In my three and a half years as a student at the University of Richmond, I have never, until now, felt compelled to write into the opinion section.

Congratulations, Paul Negrin. You were on the mark when you observed that Martin Luther King Jr. Day is a day to commemorate the legacy of one of America's finest citizens. Unfortunately, that was about the only thing you got right. You missed entirely that the Rev. James Lawson's speech did in fact do justice to the day — it did honor and pay tribute to a great man. Moreover, Martin Luther King Jr. Day pays tribute not just to a man, but also to a movement — a powerful, courageous movement rooted in, yes, nonviolent protest.

If you want to read personal anecdotes about Dr. King, I am sure there are plenty of biographies in Boatwright Memorial Library available for just that, but it saddens me to think that out of a man who stood beside King and fought with him, you only wanted to hear stories. I went to the ceremony to hear more, to be inspired.

It is unfortunate that you could not see beyond your disagreement with the reverend's political stance on the current War in Iraq to find the immeasurable wealth of his words. Lawson's message remained in step with the civil rights movement of which King was such a vital part < a movement that was also politically controversial.

Don't agree? Dr. King was a very vocal opponent against the war in Vietnam. On April 4, 1967, he announced: "A time comes when silence is betrayal. That time has come for us in relation to Vietnam." Later in the same speech, he went on to hope that someday, "a true revolution of values will lay hands on the world order and say of war, 'This way of settling differences is not just.'" So, while this is purely speculation, I submit that whether or not Martin Luther King Jr. would disagree with the current War in Iraq (and by the way, most Americans do), I believe he would have been proud of his close colleague's speech.

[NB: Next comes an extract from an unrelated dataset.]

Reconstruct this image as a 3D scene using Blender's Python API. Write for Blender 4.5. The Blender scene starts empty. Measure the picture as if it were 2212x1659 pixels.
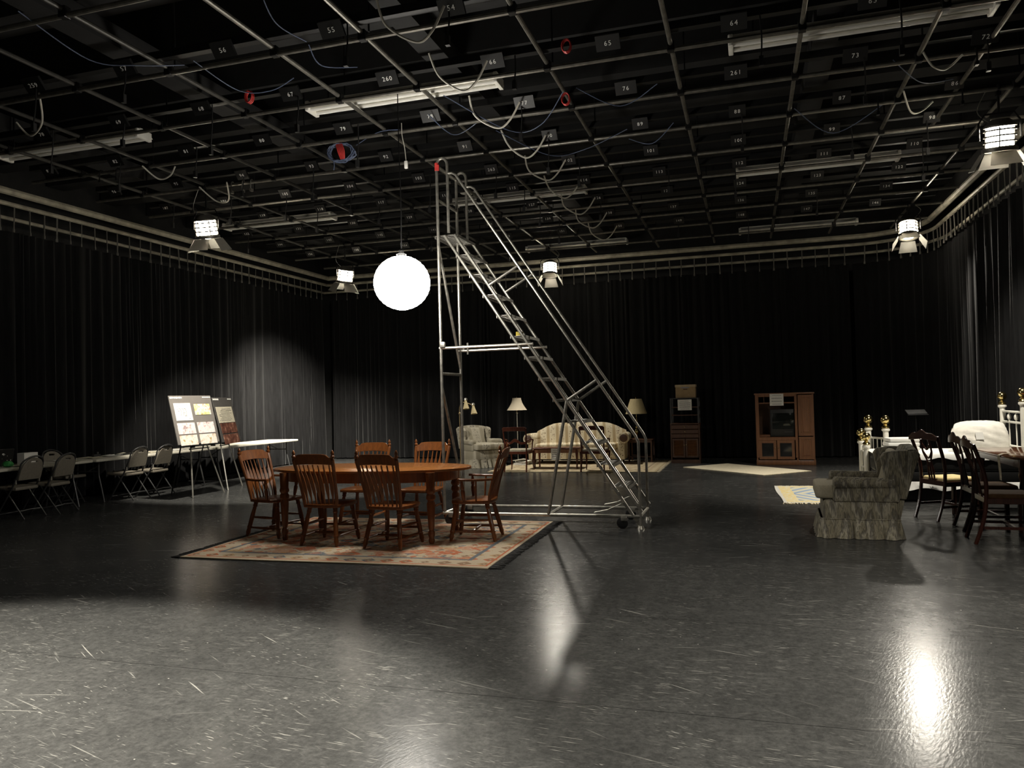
import bpy, bmesh, math, random
from mathutils import Vector as V, Matrix, Euler
from mathutils.geometry import tessellate_polygon
random.seed(11)
PI = math.pi
sc = bpy.context.scene
COL = sc.collection
# ------------------------------------------------------------------ camera
cam = bpy.data.cameras.new('camera'); cam.sensor_width = 36; cam.lens = 36 * 1665 / 2212
cam.clip_start = .05; cam.clip_end = 200
co = bpy.data.objects.new('camera', cam); COL.objects.link(co)
psi, pit, rol = math.radians(17), math.atan(33.5 / 1665), math.radians(1.5)
F0 = V((-math.sin(psi), math.cos(psi), 0)); R0 = V((math.cos(psi), math.sin(psi), 0)); Z0 = V((0, 0, 1))
FW = math.cos(pit) * F0 + math.sin(pit) * Z0; U0 = math.cos(pit) * Z0 - math.sin(pit) * F0
RT = math.cos(rol) * R0 - math.sin(rol) * U0; UP = math.sin(rol) * R0 + math.cos(rol) * U0
mw = Matrix((RT, UP, -FW)).transposed().to_4x4(); mw.translation = V((0, 0, 1.5))
co.matrix_world = mw
sc.camera = co
# ------------------------------------------------------------------ light and exposure
sc.view_settings.view_transform = 'Standard'; sc.view_settings.look = 'None'
sc.view_settings.exposure = 0.0; sc.view_settings.gamma = 1.0
sc.view_settings.use_curve_mapping = False
wd = bpy.data.worlds.new('world'); sc.world = wd; wd.use_nodes = True
wd.node_tree.nodes['Background'].inputs[0].default_value = (.5, .55, .6, 1)
wd.node_tree.nodes['Background'].inputs[1].default_value = .002
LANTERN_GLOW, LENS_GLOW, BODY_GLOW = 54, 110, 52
# fresnels: position, aim point, watts, cone degrees, blend
FRESNELS = [
    ((-8.05, 10.14, 4.30), (-8.45, 13.2, .3), 1200, 84, .25),
    ((-8.26, 14.88, 4.26), (-10.7, 16.4, .2), 4200, 84, .95),
    ((-4.297, 17.30, 4.478), (-3.9, 14.8, .2), 700, 106, .9),
    ((2.974, 16.00, 4.488), (2.6, 12.4, .2), 760, 116, .8),
    ((2.875, 10.14, 4.364), (3.0, 12.2, .5), 650, 92, .5),
    ((-4.10, 1.10, 4.40), (-4.1, 1.12, .0), 5000, 88, .18),
    ((2.90, 1.80, 4.40), (1.9, 3.5, .0), 2900, 86, .75),
]
# ------------------------------------------------------------------ materials
def C4(c): return (c[0], c[1], c[2], 1)
class NT:
    def __init__(s, name):
        s.m = bpy.data.materials.new(name); s.m.use_nodes = True; s.t = s.m.node_tree
        s.b = s.t.nodes['Principled BSDF']
    def n(s, typ, **kw):
        o = s.t.nodes.new(typ)
        for k, v in kw.items(): setattr(o, k, v)
        return o
    def set(s, inp, v):
        if isinstance(v, bpy.types.NodeSocket): s.t.links.new(v, inp)
        elif isinstance(v, (tuple, list)) and len(v) == 3 and inp.type == 'RGBA': inp.default_value = C4(v)
        else: inp.default_value = v
    def math(s, op, a, b=0.0, c=None):
        o = s.n('ShaderNodeMath', operation=op); s.set(o.inputs[0], a); s.set(o.inputs[1], b)
        if c is not None: s.set(o.inputs[2], c)
        return o.outputs[0]
    def coord(s, scale=(1, 1, 1), rot=(0, 0, 0), kind='Object'):
        tc = s.n('ShaderNodeTexCoord'); mp = s.n('ShaderNodeMapping')
        s.t.links.new(tc.outputs[kind], mp.inputs[0]); mp.inputs['Scale'].default_value = scale; mp.inputs['Rotation'].default_value = rot
        return mp.outputs[0]
    def coord_r(s, scale, ang):                 # turned first, then stretched
        tc = s.n('ShaderNodeTexCoord'); mp = s.n('ShaderNodeMapping', vector_type='TEXTURE')
        s.t.links.new(tc.outputs['Object'], mp.inputs[0]); mp.inputs['Scale'].default_value = tuple(1 / v for v in scale); mp.inputs['Rotation'].default_value = (0, 0, ang)
        return mp.outputs[0]
    def noise(s, vec, scale, detail=3, rough=.5):
        o = s.n('ShaderNodeTexNoise'); s.set(o.inputs['Vector'], vec); o.inputs['Scale'].default_value = scale
        o.inputs['Detail'].default_value = detail; o.inputs['Roughness'].default_value = rough
        return o.outputs[0]
    def ramp(s, f, stops, interp='LINEAR'):
        o = s.n('ShaderNodeValToRGB'); s.set(o.inputs[0], f); r = o.color_ramp; r.interpolation = interp
        while len(r.elements) < len(stops): r.elements.new(.5)
        for e, (p, c) in zip(r.elements, stops): e.position = p; e.color = C4(c)
        return o.outputs[0]
    def mix(s, f, a, b):
        o = s.n('ShaderNodeMix', data_type='RGBA'); s.set(o.inputs[0], f); s.set(o.inputs[6], a); s.set(o.inputs[7], b)
        return o.outputs[2]
    def bump(s, h, st=.3, dist=.01):
        o = s.n('ShaderNodeBump'); o.inputs['Strength'].default_value = st; o.inputs['Distance'].default_value = dist
        s.set(o.inputs['Height'], h); s.t.links.new(o.outputs[0], s.b.inputs['Normal'])
    def sep(s, vec):
        o = s.n('ShaderNodeSeparateXYZ'); s.set(o.inputs[0], vec); return o.outputs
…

Your final words, Mr. Negrin, were that you hoped next year's speaker would "stay on topic and speak only of Martin Luther King Jr.'s legacy. Dr. King's memory deserves no less." With all due respect, Mr. Negrin, the reverend did just that. It seems to me, though, that maybe it was not Lawson's speech that you had a problem with, after all. Maybe, just maybe, your problem was with the idea of civil liberties (such as freedom of speech) and utilizing these freedoms to create a more equitable and just society. And that, Mr. Negrin, does not qualify you to speak intelligently about what Dr. King's memory deserves. And, for those who value justice, it should represent a very, very scary proposition.